A primeira atribuição do prémio ficou marcada por um incidente envolvendo a obra Mensagem de Fernando Pessoa, que, contra a vontade de António Ferro, foi relegada para a "segunda categoria" (poema de poesia solta), alegando-se que tinha menos de 100 páginas, sendo o prémio de "primeira categoria" atribuído à obra A Romaria, da autoria de Manuel Joaquim Reis Ventura (1910-1988), que naquela época assinava como Vasco Reis. António Ferro resolveu então elevar o prémio atribuído à segunda categoria, que era de mil escudos, para um valor igual ao da primeira, de cinco mil escudos. A partir de 1935, o Prémio Antero de Quental deixou de incluir a referida segunda categoria.


 O primeiro título do livro não era Mensagem, mas sim "Portugal". É por sugestão de um amigo  que Pessoa reconsidera, mudando o nome.
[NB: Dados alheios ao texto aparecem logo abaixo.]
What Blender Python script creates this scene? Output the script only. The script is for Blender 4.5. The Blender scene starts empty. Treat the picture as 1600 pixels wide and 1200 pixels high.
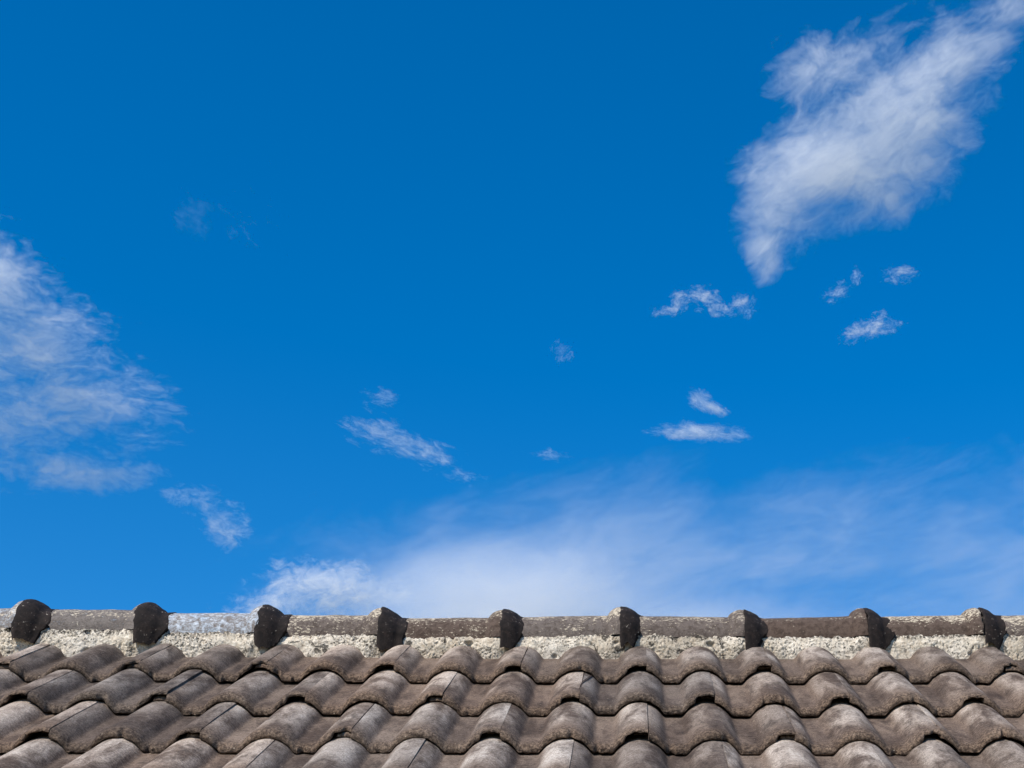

Esse amigo ter-lhe-á indicado a evidência do nome "Portugal" estar já nessa altura demasiado vulgarizado, inclusivé em marcas comerciais.

  Curiosamente - ou talvez propositadamente - Mensagem é uma palavra com o mesmo número de letras de "Portugal". Mas uma folha no espólio explica o processo porque passou a génese deste título, que foi muito bem pensado pelo seu autor. São os seguintes significados os encontrados nessa folha: - Portugal e Mensagem têm 8 letras. O oito é um número de harmonia, mas também um número ligado aos templários, mais precisamente à cruz Templária que tem 8 pontas. É a mesma cruz que depois vai nas caravelas, já cruz da Ordem de Cristo, seguimento natural dos Templários depois da extinção destes por ordem Papal. Assim, Pessoa num primeiro sentido diz-nos que a Mensagem é "Portugal" e que "Portugal" é a realização da missão da Ordem de Cristo e - por descendência - da Ordem do Templo. Mensagem é ainda dividida por Pessoa em 3 partes: MENS/AG(ITAT MOL)EM. "Mens Agitat Molem" é uma citação tirada de Virgílio na Eneida, que significa que a mente move a matéria. O objetivo da Mensagem seria mover as moles humanas, através da poesia.